→ **WRITTEN TASK**: From the first line of the listing below, retype each line up to and including the one with "R = math.radians"; pictures stay out.

→ **INFORMATION PROVIDED**:
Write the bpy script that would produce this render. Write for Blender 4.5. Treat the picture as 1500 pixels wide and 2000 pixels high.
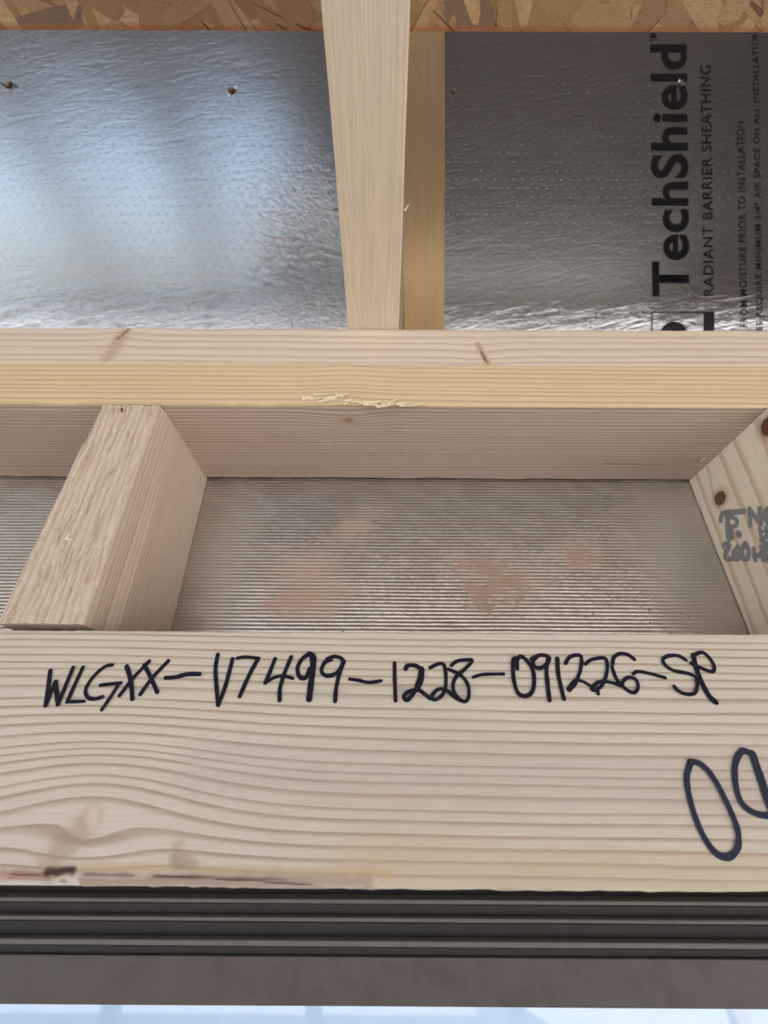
import bpy, bmesh, math, random
from mathutils import Vector, Matrix, noise as mnoise

for _o in list(bpy.data.objects): bpy.data.objects.remove(_o)
scene = bpy.context.scene
COL = scene.collection
INCH = 0.0254
R = math.radians

# ------------------------------------------------------------------ camera
# world is laid out in inches (converted on building): X right along the wall, Y outward, Z up,
# origin = right front edge of the left cripple stud, at the underside of the top plate
FPX, PITCH, ROLL, YAW = 872.977, 0.514, 0.006, -0.002
CAM = Vector((5.839, -8.772, -8.145))
cth, sth = math.cos(PITCH), math.sin(PITCH)
_w = Vector((math.sin(YAW) * cth, math.cos(YAW) * cth, sth))
_r = Vector((math.cos(YAW), -math.sin(YAW), 0))
_u = _r.cross(_w)
_r, _u = (math.cos(ROLL) * _r + math.sin(ROLL) * _u), (-math.sin(ROLL) * _r + math.cos(ROLL) * _u)
cd = bpy.data.cameras.new('camera')
cam = bpy.data.objects.new('camera', cd); COL.objects.link(cam)
cam.matrix_world = Matrix(((_r.x, _u.x, -_w.x, CAM.x * INCH), (_r.y, _u.y, -_w.y, CAM.y * INCH),
                           (_r.z, _u.z, -_w.z, CAM.z * INCH), (0, 0, 0, 1)))
cd.sensor_fit = 'VERTICAL'; cd.sensor_height = 24.0
cd.lens = FPX / 2000.0 * 24.0
cd.clip_start = 0.01; cd.clip_end = 500
cd.dof.use_dof = True; cd.dof.focus_distance = 0.25; cd.dof.aperture_fstop = 4.5
scene.camera = cam

# ------------------------------------------------------------------ world, sun, exposure
world = bpy.data.worlds.new('world'); scene.world = world; world.use_nodes = True
wn = world.node_tree.nodes; wl = world.node_tree.links
sky = wn.new('ShaderNodeTexSky'); sky.sky_type = 'NISHITA'
sky.sun_disc = False; sky.sun_elevation = R(52); sky.sun_rotation = R(25)
sky.air_density = 1.0; sky.dust_density = 3.5; sky.ozone_density = 1.0
bgn = wn['Background']; bgn.inputs['Strength'].default_value = 0.20
wl.new(sky.outputs[0], bgn.inputs['Color'])
sd = bpy.data.lights.new('sun', 'SUN'); sd.energy = 7.2; sd.angle = R(0.6); sd.color = (1, .965, .92)
sun = bpy.data.objects.new('sun', sd); COL.objects.link(sun)
sun.location = (2, 6, 8)
# sun stands behind the wall in view (+Y), high, a little to the right
sun.rotation_euler = Vector((-math.sin(R(25)) * math.cos(R(52)), -math.cos(R(25)) * math.cos(R(52)), -math.sin(R(52)))).to_track_quat('-Z', 'Y').to_euler()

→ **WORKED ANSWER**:
Write the bpy script that would produce this render. Write for Blender 4.5. Treat the picture as 1500 pixels wide and 2000 pixels high.
import bpy, bmesh, math, random
from mathutils import Vector, Matrix, noise as mnoise

for _o in list(bpy.data.objects): bpy.data.objects.remove(_o)
scene = bpy.context.scene
COL = scene.collection
INCH = 0.0254
R = math.radians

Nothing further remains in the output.